The fund administrator space is increasingly competitive, and while we see some firms seeking to secure mandates with aggressive pricing, I believe more managers want to have meaningful conversations with fund administrators about an important list of other topics. We see fund manager diligence and focus on the operational environment of the administrator being fairly continuous now and not just a one-time event at the time of appointment. New technology and new regulation continually add to the tasks asked of fund administrators, but the core need for accurate, timely and secure reporting in a useful format remains.

There is no single ‘biggest challenge’ for fund administrators; the biggest challenge is everything. A successful fund administrator cannot be strong in some areas and weak in others. There is little benefit in having offices in 25 locations around the world but not having a great infrastructure and a recognized fund administration system in place with good controls. Likewise, having a best-in-class compliance solution but only in one or two locations will not deliver the solution that many managers are seeking. Fund administrators must provide robust solutions that can meet the future needs of managers on all bases.
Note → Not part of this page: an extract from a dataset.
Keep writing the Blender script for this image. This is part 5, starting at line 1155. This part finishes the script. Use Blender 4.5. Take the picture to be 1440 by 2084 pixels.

Simon Varden joined SANNE in 2013 and is director, product development – real estate.

Time to step up to tech

Technology such as AI and its implementation in real estate is also impacting the role of the fund administrator, says SANNE’s Simon Vardon

“It really was not that long ago that we were still working with paper documents. There has been a fairly rapid change with a lot more digitalization of various processes and information. So, technology is a key area of focus for managers and they want to understand what fund administrators are doing in the technology space.

There are principally two main areas where there can be a real positive technology impact: efficiency and communication. Fund administrators are looking all the time at where automation can be used for elements of the fund administration process, because it can reduce errors, reduce response times and also reduce costs. There is typically an upfront investment required before the benefits of automation can be attained and it also requires underlying data to be complete, accurate and typically in a fairly standardized format for the benefits to be fully realized.

I think there is plenty of scope for automation to be part of improvements in various fund processes. Fund administrators taking the initiative are nurturing new types of expertise within their organizations, such as client service technology teams and technology and product specialists.”